Dirty walls, dancers moving in unison, check marks happening on the back wall.
Dirty walls, dancers moving in unison, check marks happening on the back wall. Suzette Smith

Since Friday, Morgan Thorson’s Still Life has been playing at the Portland Art Museum, on the second floor of the Modern and Contemporary Art Building for five hours at a time. Thorson has 10-plus dancers working with her, running through an ensemble piece that acts out “the death of choreography” by erasing elements of a piece as the performers cycle through it.

I arrived on a Sunday, near the middle. Museum chairs lined the room’s edges and seven dancers stood illuminated in lavender light. Music playing sounded curiously like the underlying hook of Lil Wayne’s Lollipop. The three sets of dancers ran repetitive movements with partners, including but not limited to: brisk walking, slamming into the wall, erratic gyrations that (depending on the dancer) approached twerking, slowly raising an appendage, treating a partner’s appendage like a ball of light at a rave, synchronized scuttling and so forth. A strip of chalkboard ran around the room and the dancers intermittently leaned over the audience to make unexplained tallies. By this point there were scores of tally marks. The walls were covered in dirt bruises from the dancers’ hands and feet.

I sat quickly, without much thought, and noticed Lu Yim to my left. Yim is involved with the Portland dance collective Physical Education. Since Yim didn’t look at me and was wearing knee pads, I decided they were probably in the performance. The dance seemed to occupy not only the area of the room but beyond it and the space of the chairs, where the audience sat uneasily. One set of the dancers slapped the floor and a teen jumped, startled. These dancers were dangerous.

Lu Yim jumped up with about six others. There were at least double the performers I'd originally thought. They dragged their chairs into center of the room and began creating a cacophony of scrapes. Abruptly they sat and then jumped up in groups or alone to perform more gyrating, scuttling, and leaping. Despite the earnest, dangerous vibe there was a playfulness to it that often accompanies improvisation, the child games mindset. I was fixated on what the dancers were doing and failed to notice the room’s slow hue change, from purple to blue to yellow to cream. The music changed too, from the Lil Wayne hook to pulsing bells then a sort of distant train chugging and then some heavy breathing. The dancers returned the chairs to the wall and created a braid of their bodies, long on the floor.
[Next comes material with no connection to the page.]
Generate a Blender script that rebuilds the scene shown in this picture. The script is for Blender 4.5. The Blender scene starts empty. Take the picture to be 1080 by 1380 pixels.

Pictured: gyrating, chairs, sitting
Gyrating, chairs, sitting. Suzette Smith

The performers wore a variety of black outfits, festooned with gold fabric no two same ways. Most were wearing sneakers, knee pads or braces, totems against the hard cement they were trying to perform an extremely physical five-hour dance upon. Brisk walking returned; sometimes three or more performers sought to ram themselves into a corner like maddened swifts into the Chapman chimney, alarming audience members who responded by trying to make their bodies small or just dodging to another seat.

I realized I’d been there for over an hour. The whole situation reminded me of sitting on the beach and thinking about how I might prefer the beach in total darkness if I just waited long enough for the moon to go down. An audience baby began to make the best possible sound it could make in that situation: a low guttural grinding similar to that of the revenge ghost from The Grudge. I wondered if the tally marks on the wall carried over from one day to the next and what the end of the piece could look like. It was easy to make up stories about the piece as it was happening but if I focused too much on any pair or group of performers, I inevitably missed what someone else was doing. I tried to relax my eyes and watch everything. I realized there were several non-performing people I knew in the audience, unnoticed for this entire time.

Abruptly, a warning of the museum’s closing sounded through the halls. The performers left in an non-uniform fashion—a loose, slippery ending. You have two more days to see it or part of it. To see all of it we probably would have needed all five days and all five hours. Like the thing Thorson's trying to capture—life and decay—Still Life is a big piece with many moving parts. Dip in where you can, but don't ignore it.